Moreover, to improve commercial outcomes of university research – a keen hope of government – it is essential to better incentivise and support collaboration with industry through structured funding at scale to bridge the “valley of death” between technology readiness of university research and industry readiness expectations for industrialisation. Government, in response to the independent review of spin-out companies, is to create a new £20 million pot to improve funding for proof-of-concept research. This is a step in the right direction. Innovative businesses, particularly high potential SMEs, together with universities in the Midlands and elsewhere, are desperate for further financial incentives to collaborate and drive innovation at scale for the benefit of all.
Where do we go from here?
It should be possible to realign the incentives in the system with the hopes of policymakers and in the best interests of our economy and society. We are starting to see this happen elsewhere. For example, on the teaching side, Australia and Finland have recently implemented performance-based funding models that reward universities on graduate employment outcomes, student experience and success, and equity group participation. In 2020 the Australian Government introduced the Job-Ready Graduates Package, which aims to produce more graduates in areas of expected employment growth. The package adjusts the government subsidies and student contributions for certain fields of study and aims to make courses in areas with strong job prospects more attractive for students. The incentives are aligned with socio-economic priorities and industry growth strategies.

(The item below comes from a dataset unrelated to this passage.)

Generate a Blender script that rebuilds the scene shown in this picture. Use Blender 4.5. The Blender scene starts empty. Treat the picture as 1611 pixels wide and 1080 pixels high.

In contrast, England’s system is combative, leaning heavily on punitive measures for regulatory breaches, with very few positive incentives. Instead, we should target rewards towards universities that excel in areas such as graduate employment outcomes and delivering ‘added value’. And financial incentives should align with teaching and studying subjects, both STEM and Arts, which are crucial to our future economy and society.
Additionally, government action needs to match the rhetoric on levelling up, particularly when it comes to public research funding, and strengthening incentives for businesses to collaborate with universities to drive innovative research. The latter has been successfully addressed by mature innovation economies in the US, South Korea, Germany, Switzerland, and now Australia. We should learn from them.
As we approach a general election, a positive rethink of the system would truly represent a move away from ‘sticking plaster politics’ towards ‘long-term decisions for a brighter future’ – to coin a couple of phrases. My advice for those compiling manifestos would be: let’s shift from an approach mired in regulation and which tinkers at the side-lines, to one that truly incentivises and rewards the outcomes we want to achieve.